Fighting off ‘Brexit fatigue’
There are other signs that the last three years have taken a toll, across hiring, recruiting, construction, and real estate.
In September, specialist recruiter SThree reported a 7% drop in quarterly net fees—the fees recruiters collect for successful placements—for its U.K. and Ireland unit, after reporting a 12% drop in the previous quarter. Meanwhile Staffline, a major contract-worker agency, issued a profit warning due to reduced demand, noting that its customers were reducing their exposure to temporary labor from the EU.
Some companies—especially in tech—simply can’t attract applicants when they want to hire.
Neil Ross, the lead on Brexit policy at industry association techUK, said one member of the organization, a data center operator, recently told him it had attracted no job applicants from mainland Europe in the last two years.
“Being able to recruit talent is fundamental to companies’ ability to expand,” says Ross.

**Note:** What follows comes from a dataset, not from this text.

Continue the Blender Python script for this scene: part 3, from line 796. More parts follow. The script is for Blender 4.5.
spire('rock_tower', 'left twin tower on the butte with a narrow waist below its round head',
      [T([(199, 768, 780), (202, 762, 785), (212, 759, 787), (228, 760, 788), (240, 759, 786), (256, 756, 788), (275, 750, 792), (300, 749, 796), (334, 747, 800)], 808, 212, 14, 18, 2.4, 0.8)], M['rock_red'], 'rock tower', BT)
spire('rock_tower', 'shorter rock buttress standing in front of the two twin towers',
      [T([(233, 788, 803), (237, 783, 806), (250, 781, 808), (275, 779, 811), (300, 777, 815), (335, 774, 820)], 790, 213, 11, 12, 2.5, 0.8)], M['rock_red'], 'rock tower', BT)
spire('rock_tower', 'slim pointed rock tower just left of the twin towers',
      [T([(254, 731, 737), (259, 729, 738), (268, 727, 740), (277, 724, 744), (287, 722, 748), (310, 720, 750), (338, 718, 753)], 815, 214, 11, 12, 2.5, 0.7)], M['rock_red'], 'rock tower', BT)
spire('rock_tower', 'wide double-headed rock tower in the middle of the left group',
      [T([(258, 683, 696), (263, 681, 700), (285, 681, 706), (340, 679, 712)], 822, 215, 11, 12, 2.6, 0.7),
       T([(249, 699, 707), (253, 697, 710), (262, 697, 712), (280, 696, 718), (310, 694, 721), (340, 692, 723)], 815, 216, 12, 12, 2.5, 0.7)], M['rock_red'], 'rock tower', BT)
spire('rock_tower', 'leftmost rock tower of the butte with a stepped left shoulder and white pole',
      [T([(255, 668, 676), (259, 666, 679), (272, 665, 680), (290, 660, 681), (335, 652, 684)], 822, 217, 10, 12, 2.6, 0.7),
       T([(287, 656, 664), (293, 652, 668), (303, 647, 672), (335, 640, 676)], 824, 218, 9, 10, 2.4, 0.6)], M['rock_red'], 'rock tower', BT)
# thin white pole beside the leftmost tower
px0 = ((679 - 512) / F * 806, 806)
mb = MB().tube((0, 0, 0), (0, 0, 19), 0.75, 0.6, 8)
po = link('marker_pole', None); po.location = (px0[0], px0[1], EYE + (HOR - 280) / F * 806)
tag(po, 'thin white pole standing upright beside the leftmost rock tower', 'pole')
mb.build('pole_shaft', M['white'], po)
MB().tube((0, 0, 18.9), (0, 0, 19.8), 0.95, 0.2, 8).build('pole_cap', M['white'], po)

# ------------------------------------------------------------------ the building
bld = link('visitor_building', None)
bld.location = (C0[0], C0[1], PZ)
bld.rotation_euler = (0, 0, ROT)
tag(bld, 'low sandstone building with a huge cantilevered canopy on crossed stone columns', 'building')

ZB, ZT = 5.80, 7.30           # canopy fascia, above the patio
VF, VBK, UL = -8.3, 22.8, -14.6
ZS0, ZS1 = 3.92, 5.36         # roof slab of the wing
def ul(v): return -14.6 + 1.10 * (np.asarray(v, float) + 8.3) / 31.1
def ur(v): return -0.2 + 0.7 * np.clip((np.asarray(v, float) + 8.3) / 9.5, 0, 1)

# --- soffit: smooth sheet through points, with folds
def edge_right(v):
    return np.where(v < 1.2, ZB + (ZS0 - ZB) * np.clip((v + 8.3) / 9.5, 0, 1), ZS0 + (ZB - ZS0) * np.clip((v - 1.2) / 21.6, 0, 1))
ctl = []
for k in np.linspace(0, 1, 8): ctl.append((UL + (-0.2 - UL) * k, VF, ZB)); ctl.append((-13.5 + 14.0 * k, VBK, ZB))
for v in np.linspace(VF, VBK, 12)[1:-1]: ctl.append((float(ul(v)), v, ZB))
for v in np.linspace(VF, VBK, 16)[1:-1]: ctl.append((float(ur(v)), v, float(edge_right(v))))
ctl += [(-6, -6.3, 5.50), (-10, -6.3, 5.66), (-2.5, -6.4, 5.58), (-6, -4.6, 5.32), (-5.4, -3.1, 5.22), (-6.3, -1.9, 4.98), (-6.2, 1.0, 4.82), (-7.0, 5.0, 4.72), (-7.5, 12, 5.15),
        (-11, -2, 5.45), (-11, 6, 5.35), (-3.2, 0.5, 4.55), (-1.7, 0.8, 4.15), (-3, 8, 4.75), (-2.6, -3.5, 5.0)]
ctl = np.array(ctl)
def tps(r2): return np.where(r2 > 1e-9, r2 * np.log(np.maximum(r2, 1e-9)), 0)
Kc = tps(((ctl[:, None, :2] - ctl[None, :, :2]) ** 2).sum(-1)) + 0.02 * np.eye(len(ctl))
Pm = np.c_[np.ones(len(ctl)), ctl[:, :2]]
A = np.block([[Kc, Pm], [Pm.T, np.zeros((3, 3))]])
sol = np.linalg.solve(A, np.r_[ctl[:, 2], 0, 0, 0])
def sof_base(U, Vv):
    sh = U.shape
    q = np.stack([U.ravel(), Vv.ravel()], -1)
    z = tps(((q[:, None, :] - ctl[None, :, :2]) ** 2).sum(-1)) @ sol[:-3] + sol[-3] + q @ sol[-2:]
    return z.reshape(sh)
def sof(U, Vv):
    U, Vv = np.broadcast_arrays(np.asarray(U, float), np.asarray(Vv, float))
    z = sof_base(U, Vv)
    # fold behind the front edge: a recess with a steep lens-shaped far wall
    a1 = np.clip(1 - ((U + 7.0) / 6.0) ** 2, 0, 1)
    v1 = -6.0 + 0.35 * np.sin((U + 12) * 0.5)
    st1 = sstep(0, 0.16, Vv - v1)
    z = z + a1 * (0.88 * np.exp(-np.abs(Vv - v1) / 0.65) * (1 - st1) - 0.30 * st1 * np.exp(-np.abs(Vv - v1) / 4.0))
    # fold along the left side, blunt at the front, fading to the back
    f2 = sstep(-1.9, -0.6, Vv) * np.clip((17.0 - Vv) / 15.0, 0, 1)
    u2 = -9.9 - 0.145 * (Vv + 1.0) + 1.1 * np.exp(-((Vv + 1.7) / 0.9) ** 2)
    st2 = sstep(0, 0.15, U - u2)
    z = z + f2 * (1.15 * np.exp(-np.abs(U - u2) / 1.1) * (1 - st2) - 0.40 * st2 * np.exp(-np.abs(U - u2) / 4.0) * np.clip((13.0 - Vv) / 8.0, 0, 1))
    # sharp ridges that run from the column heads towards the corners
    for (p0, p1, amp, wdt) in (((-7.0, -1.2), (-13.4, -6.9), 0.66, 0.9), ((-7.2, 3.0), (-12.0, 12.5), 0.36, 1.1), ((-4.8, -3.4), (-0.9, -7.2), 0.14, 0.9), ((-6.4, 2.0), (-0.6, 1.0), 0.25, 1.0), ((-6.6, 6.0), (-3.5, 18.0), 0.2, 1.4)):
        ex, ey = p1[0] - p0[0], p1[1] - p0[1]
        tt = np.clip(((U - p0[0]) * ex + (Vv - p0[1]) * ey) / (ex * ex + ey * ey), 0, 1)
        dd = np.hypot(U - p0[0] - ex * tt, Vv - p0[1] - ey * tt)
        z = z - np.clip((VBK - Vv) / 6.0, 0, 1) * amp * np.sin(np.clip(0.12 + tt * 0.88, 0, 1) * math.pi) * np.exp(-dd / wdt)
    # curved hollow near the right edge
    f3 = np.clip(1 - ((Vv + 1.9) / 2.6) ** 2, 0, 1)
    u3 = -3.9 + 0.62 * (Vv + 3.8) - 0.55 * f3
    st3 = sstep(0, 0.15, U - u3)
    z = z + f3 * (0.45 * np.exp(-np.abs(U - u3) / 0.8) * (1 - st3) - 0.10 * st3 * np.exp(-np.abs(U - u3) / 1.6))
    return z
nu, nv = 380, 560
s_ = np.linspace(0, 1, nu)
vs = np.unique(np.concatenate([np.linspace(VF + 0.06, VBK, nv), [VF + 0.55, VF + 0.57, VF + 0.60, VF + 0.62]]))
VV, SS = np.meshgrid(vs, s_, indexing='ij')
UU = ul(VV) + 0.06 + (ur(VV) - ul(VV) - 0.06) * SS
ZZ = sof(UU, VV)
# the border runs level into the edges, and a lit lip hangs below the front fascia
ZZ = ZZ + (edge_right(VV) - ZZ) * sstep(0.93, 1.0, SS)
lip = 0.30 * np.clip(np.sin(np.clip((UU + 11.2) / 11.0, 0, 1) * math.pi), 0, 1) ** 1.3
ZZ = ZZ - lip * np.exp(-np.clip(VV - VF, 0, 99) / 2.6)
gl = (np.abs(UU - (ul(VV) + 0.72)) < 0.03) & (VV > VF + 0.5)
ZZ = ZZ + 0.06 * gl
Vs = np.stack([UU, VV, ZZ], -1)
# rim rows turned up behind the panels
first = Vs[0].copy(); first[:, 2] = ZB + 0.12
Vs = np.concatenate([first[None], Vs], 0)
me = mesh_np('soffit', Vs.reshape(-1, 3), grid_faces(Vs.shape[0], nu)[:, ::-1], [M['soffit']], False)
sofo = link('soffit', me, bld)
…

Meanwhile, construction and infrastructure services company Keir Group warned in September of flat revenue due to clients putting off key decisions on projects until they know what’s happening with Brexit.
And real estate services company CBRE estimates the value of commercial real estate will fall by 3.8% in 2019 due to investors’ wariness over when Britain will leave the bloc and what the departure will look like.
Still, the lengthy duration of the Brexit uncertainty has prompted some companies to move forward regardless, says Miles Gibson, executive director of the U.K. research team at CBRE.
“There is no doubt that people are getting a bit of Brexit fatigue, and making decisions anyways, because they can’t wait,” he says.
For Heathcote-James of the Little Soap Company, refocusing the business on its existing U.K. market has pushed her once-ambitious export plans into the unknowable future.
“That’s on pause for the moment,” she says. Still, she remains hopeful. Even in Brexit Britain, “everyone needs a bar of soap.”